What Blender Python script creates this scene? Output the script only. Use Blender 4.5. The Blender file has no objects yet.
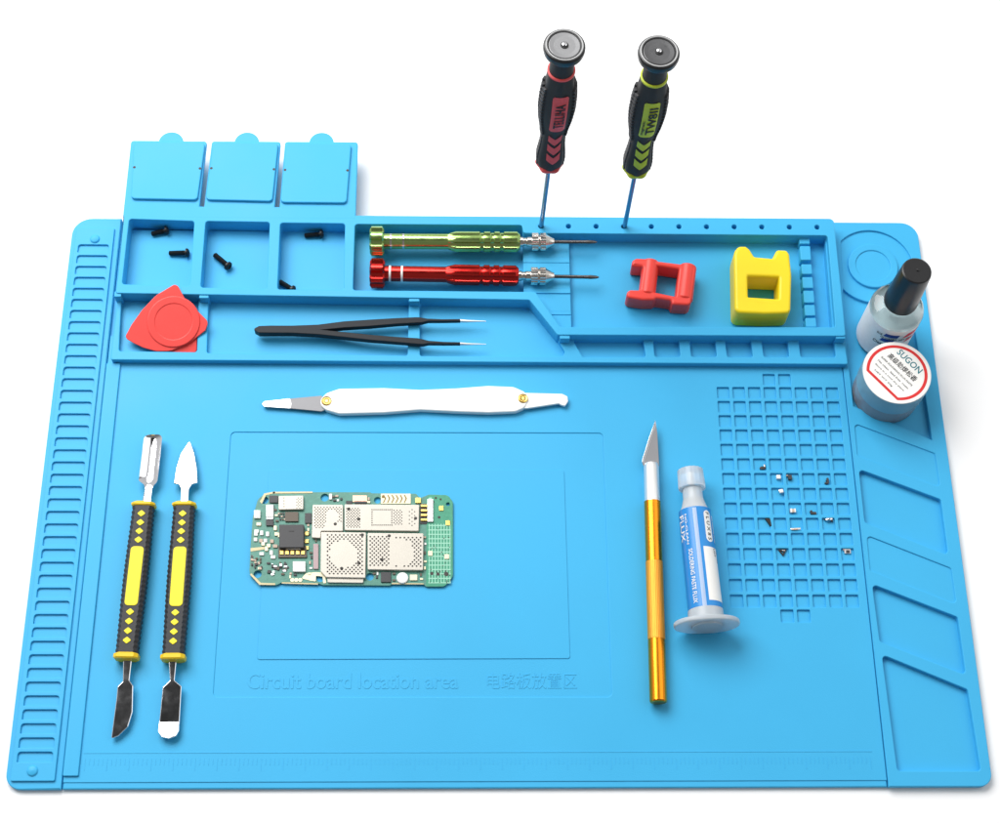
import bpy, bmesh, math, random
from mathutils import Vector, Matrix
random.seed(7)
S = 0.001                                  # everything below is written in millimetres
scene = bpy.context.scene
COL = scene.collection
PI = math.pi
def R(a): return math.radians(a)

# ------------------------------------------------------------------ camera
CAM_F = 1568.4                             # focal length in photo pixels (photo is 1000 wide)
CAM_C = Vector((-20.03, -287.98, 723.58))
CAM_E = (0.425027862, -0.0248338149, -0.00752817916)
from mathutils import Euler
CAM_R = Euler(CAM_E, 'XYZ').to_matrix()
def ray(px, py):
    return CAM_R @ Vector(((px-500)/CAM_F, -(py-411.5)/CAM_F, -1.0))
def P3(px, py, z):
    d = ray(px, py); t = (z-CAM_C.z)/d.z
    return CAM_C + d*t
def P(px, py, z):
    v = P3(px, py, z); return (v.x, v.y)
def PP(pts, z): return [P(a, b, z) for a, b in pts]
def on_plane(px, py, o, n):
    d = ray(px, py); t = (o-CAM_C).dot(n)/d.dot(n)
    return CAM_C + d*t
cd = bpy.data.cameras.new('camera'); cam = bpy.data.objects.new('camera', cd); COL.objects.link(cam)
cd.sensor_fit = 'HORIZONTAL'; cd.sensor_width = 36; cd.lens = 36*CAM_F/1000
cd.clip_start = 0.01; cd.clip_end = 100
cam.location = CAM_C*S; cam.rotation_euler = CAM_E
scene.camera = cam

# ------------------------------------------------------------------ materials
def new_mat(name):
    m = bpy.data.materials.new(name); m.use_nodes = True
    nt = m.node_tree; b = nt.nodes['Principled BSDF']
    return m, nt, b
def setin(b, k, v):
    if k in b.inputs: b.inputs[k].default_value = v
def mat(name, col, rough=.5, metal=0, spec=.5, trans=0, ior=1.45, coat=0, noise=0, nscale=300, bump=0, bscale=2000, rvar=0, sss=0, alpha=1):
    m, nt, b = new_mat(name)
    c = (*col, 1)
    setin(b, 'Base Color', c); setin(b, 'Roughness', rough); setin(b, 'Metallic', metal)
    setin(b, 'Specular IOR Level', spec); setin(b, 'Transmission Weight', trans); setin(b, 'IOR', ior)
    setin(b, 'Coat Weight', coat); setin(b, 'Alpha', alpha)
    if sss:
        setin(b, 'Subsurface Weight', sss); b.inputs['Subsurface Scale'].default_value = .003
        b.inputs['Subsurface Radius'].default_value = (.6, .8, 1)
    if noise or rvar or bump:
        tc = nt.nodes.new('ShaderNodeTexCoord')
    if noise or rvar:
        n = nt.nodes.new('ShaderNodeTexNoise'); n.inputs['Scale'].default_value = nscale
        n.inputs['Detail'].default_value = 4
        nt.links.new(tc.outputs['Object'], n.inputs['Vector'])
    if noise:
        mx = nt.nodes.new('ShaderNodeMix'); mx.data_type = 'RGBA'
        mx.inputs['A'].default_value = (*[max(0, v*(1-noise)) for v in col], 1)
        mx.inputs['B'].default_value = (*[min(1, v*(1+noise)) for v in col], 1)
        nt.links.new(n.outputs['Fac'], mx.inputs['Factor']); nt.links.new(mx.outputs['Result'], b.inputs['Base Color'])
    if rvar:
        mr = nt.nodes.new('ShaderNodeMapRange'); mr.inputs['To Min'].default_value = max(0, rough-rvar); mr.inputs['To Max'].default_value = min(1, rough+rvar)
        mr.inputs['From Min'].default_value = .3; mr.inputs['From Max'].default_value = .7
        nt.links.new(n.outputs['Fac'], mr.inputs['Value']); nt.links.new(mr.outputs['Result'], b.inputs['Roughness'])
    if bump:
        n2 = nt.nodes.new('ShaderNodeTexNoise'); n2.inputs['Scale'].default_value = bscale; n2.inputs['Detail'].default_value = 3
        bp = nt.nodes.new('ShaderNodeBump'); bp.inputs['Strength'].default_value = bump; bp.inputs['Distance'].default_value = .0002
        nt.links.new(tc.outputs['Object'], n2.inputs['Vector']); nt.links.new(n2.outputs['Fac'], bp.inputs['Height'])
        nt.links.new(bp.outputs['Normal'], b.inputs['Normal'])
    return m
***
Requirements
The listing above must be printed again exactly, minus its pictures.

Complete response
What Blender Python script creates this scene? Output the script only. Use Blender 4.5. The Blender file has no objects yet.
import bpy, bmesh, math, random
from mathutils import Vector, Matrix
random.seed(7)
S = 0.001                                  # everything below is written in millimetres
scene = bpy.context.scene
COL = scene.collection
PI = math.pi
def R(a): return math.radians(a)

# ------------------------------------------------------------------ camera
CAM_F = 1568.4                             # focal length in photo pixels (photo is 1000 wide)
CAM_C = Vector((-20.03, -287.98, 723.58))
CAM_E = (0.425027862, -0.0248338149, -0.00752817916)
from mathutils import Euler
CAM_R = Euler(CAM_E, 'XYZ').to_matrix()
def ray(px, py):
    return CAM_R @ Vector(((px-500)/CAM_F, -(py-411.5)/CAM_F, -1.0))
def P3(px, py, z):
    d = ray(px, py); t = (z-CAM_C.z)/d.z
    return CAM_C + d*t
def P(px, py, z):
    v = P3(px, py, z); return (v.x, v.y)
def PP(pts, z): return [P(a, b, z) for a, b in pts]
def on_plane(px, py, o, n):
    d = ray(px, py); t = (o-CAM_C).dot(n)/d.dot(n)
    return CAM_C + d*t
cd = bpy.data.cameras.new('camera'); cam = bpy.data.objects.new('camera', cd); COL.objects.link(cam)
cd.sensor_fit = 'HORIZONTAL'; cd.sensor_width = 36; cd.lens = 36*CAM_F/1000
cd.clip_start = 0.01; cd.clip_end = 100
cam.location = CAM_C*S; cam.rotation_euler = CAM_E
scene.camera = cam

# ------------------------------------------------------------------ materials
def new_mat(name):
    m = bpy.data.materials.new(name); m.use_nodes = True
    nt = m.node_tree; b = nt.nodes['Principled BSDF']
    return m, nt, b
def setin(b, k, v):
    if k in b.inputs: b.inputs[k].default_value = v
def mat(name, col, rough=.5, metal=0, spec=.5, trans=0, ior=1.45, coat=0, noise=0, nscale=300, bump=0, bscale=2000, rvar=0, sss=0, alpha=1):
    m, nt, b = new_mat(name)
    c = (*col, 1)
    setin(b, 'Base Color', c); setin(b, 'Roughness', rough); setin(b, 'Metallic', metal)
    setin(b, 'Specular IOR Level', spec); setin(b, 'Transmission Weight', trans); setin(b, 'IOR', ior)
    setin(b, 'Coat Weight', coat); setin(b, 'Alpha', alpha)
    if sss:
        setin(b, 'Subsurface Weight', sss); b.inputs['Subsurface Scale'].default_value = .003
        b.inputs['Subsurface Radius'].default_value = (.6, .8, 1)
    if noise or rvar or bump:
        tc = nt.nodes.new('ShaderNodeTexCoord')
    if noise or rvar:
        n = nt.nodes.new('ShaderNodeTexNoise'); n.inputs['Scale'].default_value = nscale
        n.inputs['Detail'].default_value = 4
        nt.links.new(tc.outputs['Object'], n.inputs['Vector'])
    if noise:
        mx = nt.nodes.new('ShaderNodeMix'); mx.data_type = 'RGBA'
        mx.inputs['A'].default_value = (*[max(0, v*(1-noise)) for v in col], 1)
        mx.inputs['B'].default_value = (*[min(1, v*(1+noise)) for v in col], 1)
        nt.links.new(n.outputs['Fac'], mx.inputs['Factor']); nt.links.new(mx.outputs['Result'], b.inputs['Base Color'])
    if rvar:
        mr = nt.nodes.new('ShaderNodeMapRange'); mr.inputs['To Min'].default_value = max(0, rough-rvar); mr.inputs['To Max'].default_value = min(1, rough+rvar)
        mr.inputs['From Min'].default_value = .3; mr.inputs['From Max'].default_value = .7
        nt.links.new(n.outputs['Fac'], mr.inputs['Value']); nt.links.new(mr.outputs['Result'], b.inputs['Roughness'])
    if bump:
        n2 = nt.nodes.new('ShaderNodeTexNoise'); n2.inputs['Scale'].default_value = bscale; n2.inputs['Detail'].default_value = 3
        bp = nt.nodes.new('ShaderNodeBump'); bp.inputs['Strength'].default_value = bump; bp.inputs['Distance'].default_value = .0002
        nt.links.new(tc.outputs['Object'], n2.inputs['Vector']); nt.links.new(n2.outputs['Fac'], bp.inputs['Height'])
        nt.links.new(bp.outputs['Normal'], b.inputs['Normal'])
    return m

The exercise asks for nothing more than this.